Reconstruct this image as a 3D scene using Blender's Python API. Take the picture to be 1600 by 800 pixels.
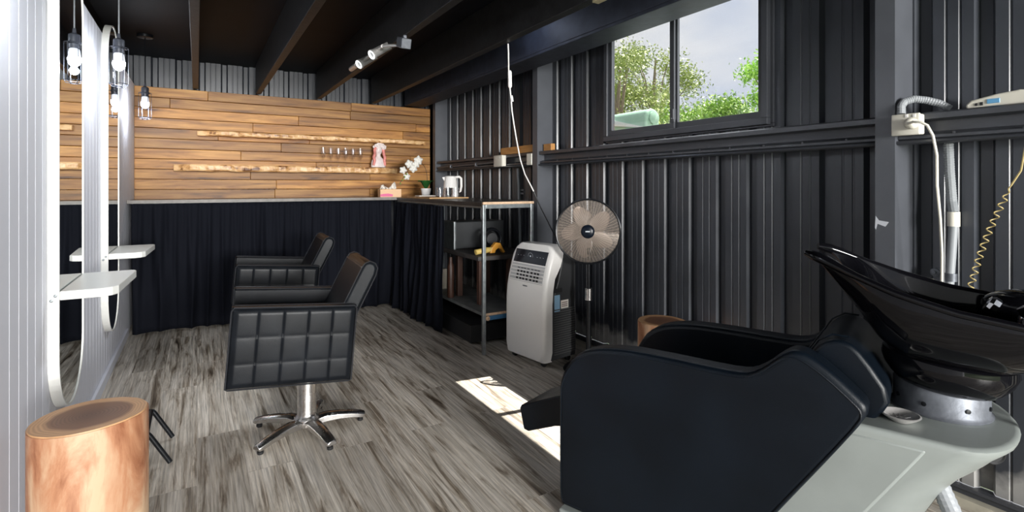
import bpy, bmesh, math, random
from mathutils import Vector, Matrix, noise
for o in list(bpy.data.objects): bpy.data.objects.remove(o)
S = bpy.context.scene
C = S.collection
PI = math.pi
R = math.radians
random.seed(7)

# ------------------------------------------------------------------ camera, sky, sun, big lights
cam = bpy.data.cameras.new('camera'); co = bpy.data.objects.new('camera', cam); C.objects.link(co)
co.location = (0, 0, 1.2); co.rotation_euler = (R(90), 0, R(-31.1))
cam.sensor_width = 36; cam.lens = 36*815/1600; cam.shift_y = -110/1600; cam.clip_start = .05; cam.clip_end = 300
S.camera = co
S.view_settings.view_transform = 'Standard'; S.view_settings.look = 'None'
S.view_settings.exposure = 0.0; S.view_settings.gamma = 1; S.view_settings.use_curve_mapping = False

w = bpy.data.worlds.new('world'); S.world = w; w.use_nodes = True
nt = w.node_tree; nt.nodes.clear()
out = nt.nodes.new('ShaderNodeOutputWorld'); bg = nt.nodes.new('ShaderNodeBackground')
tc = nt.nodes.new('ShaderNodeTexCoord'); nz = nt.nodes.new('ShaderNodeTexNoise'); cr = nt.nodes.new('ShaderNodeValToRGB')
mp = nt.nodes.new('ShaderNodeMapping'); mp.inputs['Scale'].default_value = (1, 1, 2.2); mp.inputs['Location'].default_value = (.3, .1, .0)
nz.inputs['Scale'].default_value = 2.6; nz.inputs['Detail'].default_value = 7; nz.inputs['Roughness'].default_value = .5
nt.links.new(tc.outputs['Generated'], mp.inputs[0]); nt.links.new(mp.outputs[0], nz.inputs['Vector'])
nt.links.new(nz.outputs['Fac'], cr.inputs[0]); nt.links.new(cr.outputs[0], bg.inputs[0]); nt.links.new(bg.outputs[0], out.inputs[0])
cr.color_ramp.elements[0].position = .36; cr.color_ramp.elements[0].color = (.66, .72, .84, 1)
cr.color_ramp.elements[1].position = .56; cr.color_ramp.elements[1].color = (.93, .94, .95, 1)
bg.inputs[1].default_value = 1.08

def lamp(name, kind, loc, energy, color=(1, 1, 1), size=.1, size_y=None, aim=None, spot=None):
    l = bpy.data.lights.new(name, kind); l.energy = energy; l.color = color
    o = bpy.data.objects.new(name, l); C.objects.link(o); o.location = loc
    if kind == 'AREA':
        l.shape = 'RECTANGLE'; l.size = size; l.size_y = size_y or size
    elif kind == 'SUN': l.angle = size
    else: l.shadow_soft_size = size
    if spot: l.spot_size = R(spot); l.spot_blend = .5
    if aim is not None: o.rotation_euler = Vector(aim).to_track_quat('-Z', 'Y').to_euler()
    return o
lamp('sun', 'SUN', (6, 2, 8), 17.0, (1, .96, .9), .006, aim=(-.84, .12, -1.56))
# fill light added far behind the camera, shining in at the open end
lamp('rear_fill', 'AREA', (.55, -7.0, 1.7), 1450, (1.0, .99, .97), 2.9, 1.5, aim=(.03, 1, -.04))
lamp('window_daylight', 'AREA', (2.66, 2.2, 1.95), 5, (.9, .95, 1.0), 1.15, .72, aim=(-1, 0, -.35))

# ------------------------------------------------------------------ helpers
def nb(): return bmesh.new()
def box(bm, x0, x1, y0, y1, z0, z1, M=None):
    vs = [bm.verts.new((x, y, z)) for x in (x0, x1) for y in (y0, y1) for z in (z0, z1)]
    for f in ((0, 1, 3, 2), (4, 6, 7, 5), (0, 4, 5, 1), (2, 3, 7, 6), (0, 2, 6, 4), (1, 5, 7, 3)):
        bm.faces.new([vs[i] for i in f])
    if M is not None: bmesh.ops.transform(bm, matrix=M, verts=vs)
    return vs
def tube(bm, pts, r, seg=8, closed=False, caps=True):
    pts = [Vector(p) for p in pts]; n = len(pts); rings = []; up = None
    for i, p in enumerate(pts):
        a = pts[i-1] if (i > 0 or closed) else p; b = pts[(i+1) % n] if (i < n-1 or closed) else p
        t = (b-a)
        if t.length < 1e-9: t = Vector((0, 0, 1))
        t.normalize()
        if up is None:
            up = Vector((0, 0, 1)) if abs(t.z) < .9 else Vector((1, 0, 0))
        s = t.cross(up)
        if s.length < 1e-6: s = t.cross(Vector((0, 1, 0)))
        s.normalize(); up = s.cross(t).normalized()
        rr = r[i] if isinstance(r, (list, tuple)) else r
        rings.append([bm.verts.new(p + (s*math.cos(2*PI*k/seg) + up*math.sin(2*PI*k/seg))*rr) for k in range(seg)])
    m = n if closed else n-1
    for i in range(m):
        A, B = rings[i], rings[(i+1) % n]
        for k in range(seg): bm.faces.new((A[k], A[(k+1) % seg], B[(k+1) % seg], B[k]))
    if caps and not closed:
        bm.faces.new(rings[0][::-1]); bm.faces.new(rings[-1])
    return [v for q in rings for v in q]
def lathe(bm, prof, seg=24, o=(0, 0, 0), M=None, caps=True):
    rings = []; allv = []
    for r, z in prof:
        rings.append([bm.verts.new((o[0]+r*math.cos(2*PI*k/seg), o[1]+r*math.sin(2*PI*k/seg), o[2]+z)) for k in range(seg)])
        allv += rings[-1]
    for A, B in zip(rings, rings[1:]):
        for k in range(seg): bm.faces.new((A[k], A[(k+1) % seg], B[(k+1) % seg], B[k]))
    if caps:
        bm.faces.new(rings[0][::-1]); bm.faces.new(rings[-1])
    if M is not None: bmesh.ops.transform(bm, matrix=M, verts=allv)
    return allv
def prism(bm, pts, d0, d1, f):
    """outline pts (a,b) extruded from depth d0 to d1; f(a,b,d)->xyz"""
    A = [bm.verts.new(f(a, b, d0)) for a, b in pts]; B = [bm.verts.new(f(a, b, d1)) for a, b in pts]
    n = len(pts)
    bm.faces.new(A); bm.faces.new(B[::-1])
    for i in range(n): bm.faces.new((A[i], B[i], B[(i+1) % n], A[(i+1) % n]))
    return A+B
def rbox(bm, x0, x1, y0, y1, z0, z1, b=.01, seg=2, M=None):
    t = bmesh.new(); box(t, x0, x1, y0, y1, z0, z1)
    bmesh.ops.bevel(t, geom=t.edges[:], offset=b, segments=seg, profile=.5, affect='EDGES')
    if M is not None: bmesh.ops.transform(t, matrix=M, verts=t.verts[:])
    merge(bm, t)
def merge(bm, t):
    m = bpy.data.meshes.new('t'); t.to_mesh(m); t.free(); bm.from_mesh(m); bpy.data.meshes.remove(m)
def obj(name, bm, m, parent=None, smooth=False, bevel=0, loc=None, bseg=2, sub=0, ang=35):
    bmesh.ops.recalc_face_normals(bm, faces=bm.faces[:])
    me = bpy.data.meshes.new(name); bm.to_mesh(me); bm.free()
    o = bpy.data.objects.new(name, me); C.objects.link(o)
    me.materials.append(m)
    if loc is not None: o.location = loc
    if parent is not None: o.parent = parent
    if bevel:
        md = o.modifiers.new('bevel', 'BEVEL'); md.width = bevel; md.segments = bseg; md.limit_method = 'ANGLE'; md.angle_limit = R(ang)
    if sub:
        md = o.modifiers.new('sub', 'SUBSURF'); md.levels = sub; md.render_levels = sub
    if smooth:
        for p in me.polygons: p.use_smooth = True
        try: me.set_sharp_from_angle(angle=R(45))
        except Exception: pass
    return o
def tag(o, label, cat, group=None):
    o['label'] = label; o['category'] = cat
    if group: o['group'] = group
    return o
def thing(name, label, cat, loc=(0, 0, 0), rz=0, group=None):
    o = bpy.data.objects.new(name, None); C.objects.link(o); o.location = loc; o.rotation_euler = (0, 0, rz)
    o.empty_display_size = .1
    return tag(o, label, cat, group)
def struct(name, bm, m, parent=None, **k):
    o = obj(name, bm, m, parent, **k)
    if parent is None: o['kind'] = 'structure'
    return o
def rehome(o, loc):
    """put the origin of a single mesh thing at its base without moving it"""
    v = Vector(loc); o.data.transform(Matrix.Translation(-v)); o.location = v; return o
def copy_thing(t, loc, rz=None, label=None):
    c = t.copy(); C.objects.link(c); c.location = loc
    if rz is not None: c.rotation_euler = (0, 0, rz)
    if label: c['label'] = label
    for ch in t.children:
        d = ch.copy(); C.objects.link(d); d.parent = c
        for g in ch.children:
            e = g.copy(); C.objects.link(e); e.parent = d
    return c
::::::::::
• Exercise instructions
From the top of the listing above, repeat each line exactly until you reach the line containing "random.seed(7)", and repeat that one too. Leave the pictures out.

• Solution
Reconstruct this image as a 3D scene using Blender's Python API. Take the picture to be 1600 by 800 pixels.
import bpy, bmesh, math, random
from mathutils import Vector, Matrix, noise
for o in list(bpy.data.objects): bpy.data.objects.remove(o)
S = bpy.context.scene
C = S.collection
PI = math.pi
R = math.radians
random.seed(7)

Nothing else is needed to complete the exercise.